Maltrattamenti sulla moglie, pm chiede assoluzione perché «fatto culturale»

Il processo si concluderà ad ottobre. E per l’accusa l’imputato dovrà essere assolto. Non è la richiesta a fare rumore, ma sono le parole usate dal pubblico ministero. Messe nero su bianco nelle conclusioni depositate alle parti in vista dell’ultimo atto in aula. Il caso è quello di una donna di 27 anni di origini bangladesi e cittadina italiana, madre di due figlie, sposatasi in patria secondo un matrimonio combinato e che ha denunciato il marito, nel frattempo diventato ex, per maltrattamenti fisici e psicologici.
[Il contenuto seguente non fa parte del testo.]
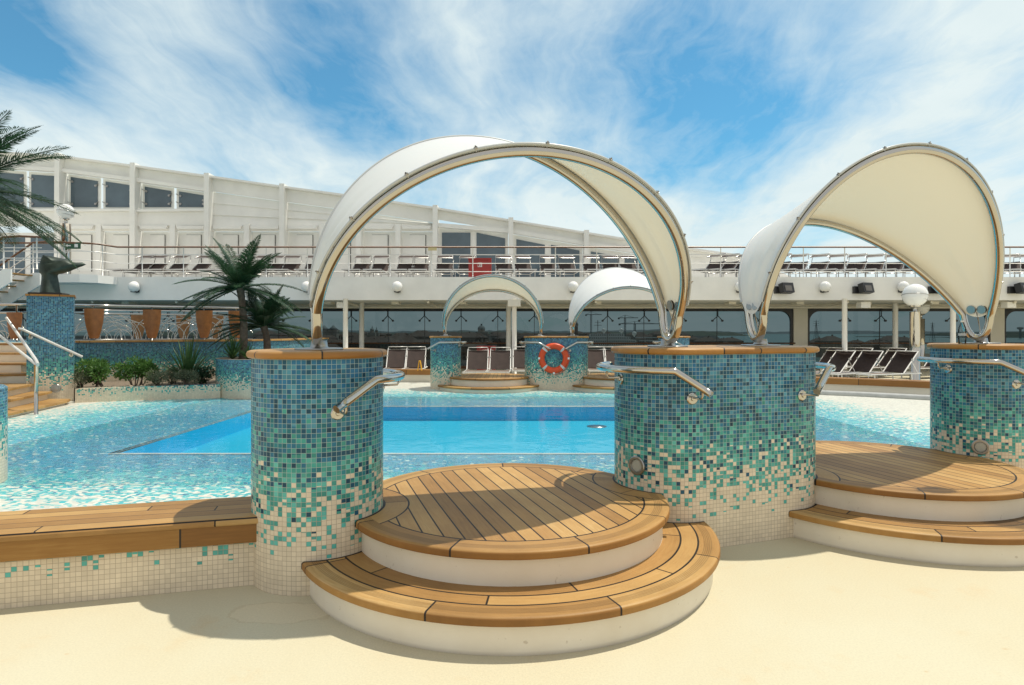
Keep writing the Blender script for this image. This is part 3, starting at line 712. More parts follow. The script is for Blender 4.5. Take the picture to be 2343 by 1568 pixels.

La Procura aveva chiesto l’archiviazione del procedimento, ma il gip ha detto no, ordinando l’imputazione coatta per lo straniero nato e cresciuto in Bangladesh. «Sussistono senz’altro elementi idonei a sostenere efficacemente l’accusa in giudizio nei confronti dell’ex marito» ha stabilito il gip.
A processo
Il pubblico ministero parlando della presunta vittima scrive che «le condotte dell’uomo sono maturate in un contesto culturale che sebbene inizialmente accettato dalla parte offesa si è rivelato per costei intollerabile proprio perché cresciuta in Italia e con la consapevolezza dei diritti che le appartengono e che l’ha condotta ad interrompere il matrimonio. Per conformare la sua esistenza a canoni marcatamente occidentali, rifiutando il modo di vivere imposto dalle tradizioni del popolo bengalese e delle quali invece, l’imputato si è fatto fieramente latore».
Il precedente
Una teoria - quella dei reati culturalmente orientati - che si scontra con una recente sentenza del tribunale di Brescia che condannando un padre islamico violento nei confronti delle figlie femmine scrisse: «I soggetti provenienti da uno Stato estero - scrive il presidente Spanò - devono verificare la liceità dei propri comportamenti e la compatibilità con la legge che regola l’ordinamento italiano. L’unitarietà di quest’ultimo non consente, pur all’interno di una società multietnica quale quella attuale, la parcellizzazione in singole nicchie, impermeabili tra loro e tali da dar vita ad enclavi di impunità».